Back to the salmon issue for a second. We’ve clearly got some problems with certain types of marine life, especially those that we eat. With regards to California specifically, 2013 was a high drought year, especially in the North, so the issue isn’t completely marijuana growers. In terms of the broader salmon market, a good portion of it comes from Norway, Chile and Scotland — so a shift in the Eel River, while it could adjust domestic cost, probably won’t affect supply in the intermediate-to-long term. The U.S. is responsible for roughly 28 percent of global consumption of salmon, with most of that coming from Chile and Canada.

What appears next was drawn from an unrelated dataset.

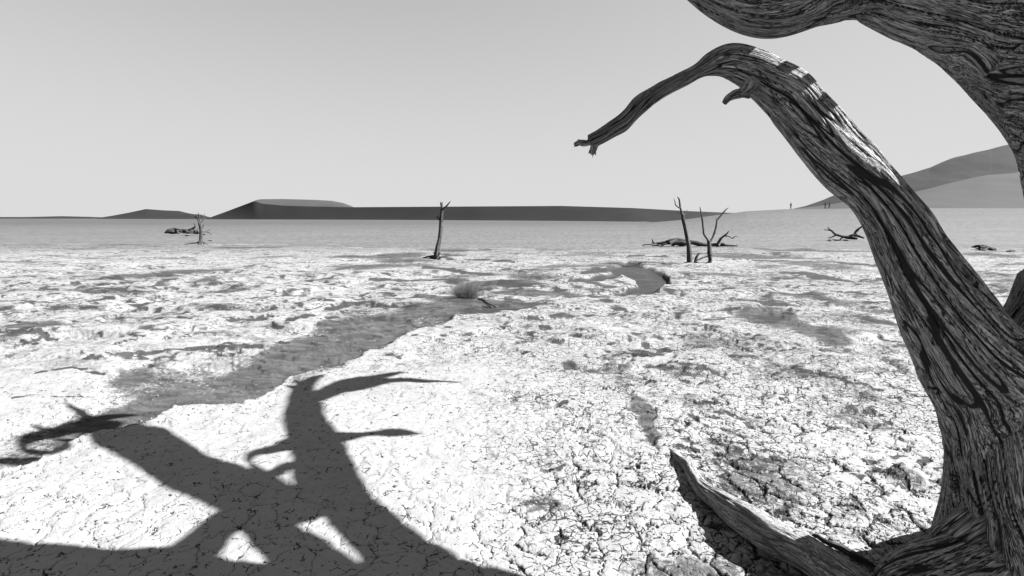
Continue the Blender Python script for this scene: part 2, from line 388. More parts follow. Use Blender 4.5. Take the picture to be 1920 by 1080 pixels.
farm = m.n('ShaderNodeMapRange', ins={0: m.n('ShaderNodeSeparateXYZ', ins={0: pos}).outputs[1], 1: 5.0, 2: 11.0}).outputs[0]
def dashes(sx, sy, det, w, th0, th1, s2):
    a = m.noise(m.n('ShaderNodeMapping', ins={'Vector': pos, 'Scale': (sx, sy, 1)}).outputs[0], 1.0, det, .62)
    b = m.noise(m.n('ShaderNodeMapping', ins={'Vector': pos, 'Scale': (sx * s2, sy * s2, 1), 'Location': (7, 3, 0)}).outputs[0], 1.0, 3, .6)
    ln = m.ramp(m.math('ABSOLUTE', m.math('SUBTRACT', a, .5)), w, w * .3)
    return m.math('MULTIPLY', ln, m.ramp(b, th0, th1))
dash = m.math('MAXIMUM', dashes(.35, .75, 6, .02, .47, .55, 2.3), m.math('MAXIMUM', dashes(1.3, 2.2, 5, .03, .49, .57, 1.7), m.math('MULTIPLY', dashes(4.0, 5.5, 4, .05, .48, .56, 1.6), .9)))
dash = m.math('MULTIPLY', m.math('MULTIPLY', dash, pa), m.math('MULTIPLY', farm, 1.0))
clay = m.math('MULTIPLY_ADD', nl, .05, .152)
clay = m.math('MULTIPLY', clay, m.math('MULTIPLY_ADD', nm, .30, .86))
# small pits and hairline cracks in the crust
vor = m.n('ShaderNodeTexVoronoi', feature='DISTANCE_TO_EDGE', ins={'Vector': m.n('ShaderNodeVectorMath', operation='ADD', ins={0: pos, 1: m.n('ShaderNodeVectorMath', operation='SCALE', ins={0: m.n('ShaderNodeTexNoise', ins={'Vector': pos, 'Scale': 30.0}).outputs[1], 'Scale': .02}).outputs[0]}).outputs[0], 'Scale': 15.0}).outputs[0]
brk = m.noise(pos, 13, 3, .7)
rg = m.attr('rough').outputs['Fac']
wv = m.n('ShaderNodeVectorMath', operation='ADD', ins={0: pos, 1: m.n('ShaderNodeVectorMath', operation='SCALE', ins={0: m.n('ShaderNodeTexNoise', ins={'Vector': pos, 'Scale': 9.0, 'Detail': 4.0}).outputs[1], 'Scale': .09}).outputs[0]}).outputs[0]
vor2 = m.n('ShaderNodeTexVoronoi', feature='DISTANCE_TO_EDGE', ins={'Vector': wv, 'Scale': 8.0}).outputs[0]
pat = m.noise(pos, .9, 4, .6)
sh = m.math('MULTIPLY', rg, m.math('MULTIPLY_ADD', pat, .50, -.17))
hair = m.math('MULTIPLY', m.ramp(vor, .05, .02), m.ramp(m.math('ADD', brk, sh), .52, .60))
hair = m.math('MAXIMUM', hair, m.math('MULTIPLY', m.math('MULTIPLY', m.ramp(vor2, .055, .02), rg), m.ramp(m.math('ADD', m.noise(pos, 21, 3, .7), sh), .54, .62)))
pit = m.math('MULTIPLY', m.ramp(m.noise(m.n('ShaderNodeMapping', ins={'Vector': pos, 'Scale': (1, 1.6, 1)}).outputs[0], 38, 3, .75), .62, .68), m.math('MULTIPLY', m.ramp(m.math('ADD', nl, sh), .48, .64), rg))
hair = m.math('MAXIMUM', hair, pit)
clay = m.math('MULTIPLY', clay, m.mix(m.math('MULTIPLY', hair, pa), 1.0, .08))
sandc = m.math('MULTIPLY', m.math('MULTIPLY_ADD', nf, .085, .010), m.math('MULTIPLY', m.math('MULTIPLY_ADD', nl, .5, .76), m.mix(m.ramp(m.noise(m.n('ShaderNodeMapping', ins={'Vector': pos, 'Rotation': (0, 0, .5), 'Scale': (2.5, 7, 1)}).outputs[0], 1.0, 6, .68), .40, .62), .66, 1.18)))
speck = m.ramp(ng, .60, .70)
sandc = m.math('MULTIPLY', sandc, m.mix(speck, 1.0, .45))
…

The odd thing about this 1-2 step in northern California is that — and this is primarily within my experience, but I have seen it more broadly — often the people smoking the most pot in their late-teens to mid-20s are the people that, in their 30s, are buying salmon on the regular at Whole Foods (I actually think this was the entire shift of 1960s to 1980s America — the hippies became the kingmakers). So it’s weird to see a yin and a yang between pot growth and salmon decline, but that analogy might be a bit of an overreach.

Salmon supply world-wide right now is a bit tight, so any of these types of stories will get some attention (remember the global wine shortage situation in late October?) For the short-term, it should be alright (both on the salmon front and the wine front, for those of you that like to pair fish with a nice red), but a bigger issue here might be the guidelines put in place for marijuana cultivation, especially if we see more states ‘crop’ (HA HA!) up with legalization.